Circuit Breaker Pattern
The circuit breaker pattern is a resilience mechanism that detects when a downstream service is failing and stops sending it requests — "opening" the circuit — to prevent cascading failures from propagating through a distributed system.
The circuit breaker pattern is a resilience mechanism that detects when a downstream service is failing and stops sending it requests — "opening" the circuit — to prevent cascading failures from propagating through a distributed system.
What the diagram shows
This state diagram models the three states a circuit breaker transitions between:
- Closed (normal operation): requests flow through freely. The breaker counts failures within a rolling window. Each successful call resets the failure counter. - Open (fault isolated): when the failure count exceeds the configured threshold (e.g., 5 failures in 10 seconds), the breaker trips open. All subsequent requests fail immediately without ever reaching the downstream service — a technique called "fail fast." This protects the downstream from being hammered while it recovers. - Half-Open (probe state): after a configurable timeout (e.g., 30 seconds), the breaker transitions to Half-Open and allows a single test request through. If the test request succeeds, the circuit closes and normal operation resumes. If it fails, the breaker returns to Open for another timeout cycle.
Why this matters
Without a circuit breaker, a slow or failing downstream service causes callers to pile up waiting for timeouts — exhausting thread pools and connection pools in the caller, which then starts failing its callers. The failure cascades upward. The circuit breaker breaks this chain by failing fast at the first sign of consistent downstream failure.

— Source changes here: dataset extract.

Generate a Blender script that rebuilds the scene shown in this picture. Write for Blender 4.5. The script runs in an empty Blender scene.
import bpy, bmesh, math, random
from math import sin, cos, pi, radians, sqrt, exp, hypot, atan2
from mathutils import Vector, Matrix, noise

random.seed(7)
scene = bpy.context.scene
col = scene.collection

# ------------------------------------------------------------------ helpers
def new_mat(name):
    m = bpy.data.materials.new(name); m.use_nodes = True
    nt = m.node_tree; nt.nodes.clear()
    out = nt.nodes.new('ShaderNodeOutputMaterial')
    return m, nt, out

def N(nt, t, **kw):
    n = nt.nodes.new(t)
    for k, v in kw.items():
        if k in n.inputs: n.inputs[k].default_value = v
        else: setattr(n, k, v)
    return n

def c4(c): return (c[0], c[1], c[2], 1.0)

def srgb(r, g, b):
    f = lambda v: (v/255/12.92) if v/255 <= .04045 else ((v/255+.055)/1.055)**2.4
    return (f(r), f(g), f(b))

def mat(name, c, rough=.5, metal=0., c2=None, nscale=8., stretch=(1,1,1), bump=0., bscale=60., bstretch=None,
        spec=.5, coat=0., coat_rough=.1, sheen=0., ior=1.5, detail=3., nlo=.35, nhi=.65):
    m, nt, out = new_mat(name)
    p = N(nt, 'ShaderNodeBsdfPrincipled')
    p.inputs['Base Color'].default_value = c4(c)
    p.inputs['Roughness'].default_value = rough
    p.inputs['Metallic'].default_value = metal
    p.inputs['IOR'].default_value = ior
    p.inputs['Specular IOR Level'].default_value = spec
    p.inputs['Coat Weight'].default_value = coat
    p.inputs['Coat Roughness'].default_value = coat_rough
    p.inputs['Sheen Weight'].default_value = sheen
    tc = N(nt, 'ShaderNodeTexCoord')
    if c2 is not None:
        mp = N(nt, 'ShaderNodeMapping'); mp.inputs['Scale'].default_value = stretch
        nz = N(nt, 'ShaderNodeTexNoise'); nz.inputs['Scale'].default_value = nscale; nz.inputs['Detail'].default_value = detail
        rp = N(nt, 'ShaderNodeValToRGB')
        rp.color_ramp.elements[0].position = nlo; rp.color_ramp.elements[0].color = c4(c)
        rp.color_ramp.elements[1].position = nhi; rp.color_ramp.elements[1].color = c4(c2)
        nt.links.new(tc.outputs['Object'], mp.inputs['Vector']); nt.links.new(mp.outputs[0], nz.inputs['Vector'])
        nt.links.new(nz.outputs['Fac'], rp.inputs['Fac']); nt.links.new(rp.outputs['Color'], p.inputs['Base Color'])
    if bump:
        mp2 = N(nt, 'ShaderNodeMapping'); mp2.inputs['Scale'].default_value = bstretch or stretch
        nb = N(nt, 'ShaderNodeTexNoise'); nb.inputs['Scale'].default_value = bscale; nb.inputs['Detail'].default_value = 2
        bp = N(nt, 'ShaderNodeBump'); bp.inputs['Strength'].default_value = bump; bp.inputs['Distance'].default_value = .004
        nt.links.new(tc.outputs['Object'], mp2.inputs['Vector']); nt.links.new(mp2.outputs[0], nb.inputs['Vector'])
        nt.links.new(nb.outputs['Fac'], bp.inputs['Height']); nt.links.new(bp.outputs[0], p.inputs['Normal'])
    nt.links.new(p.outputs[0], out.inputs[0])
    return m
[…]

Netflix's Hystrix library popularized this pattern, and it is now built into service meshes like Istio and Linkerd. In practice, circuit breakers work best alongside Request Retry Logic — retries handle transient failures, while circuit breakers handle sustained outages. The Bulkhead Pattern complements circuit breakers by isolating thread pools so that one failing dependency doesn't exhaust resources for others.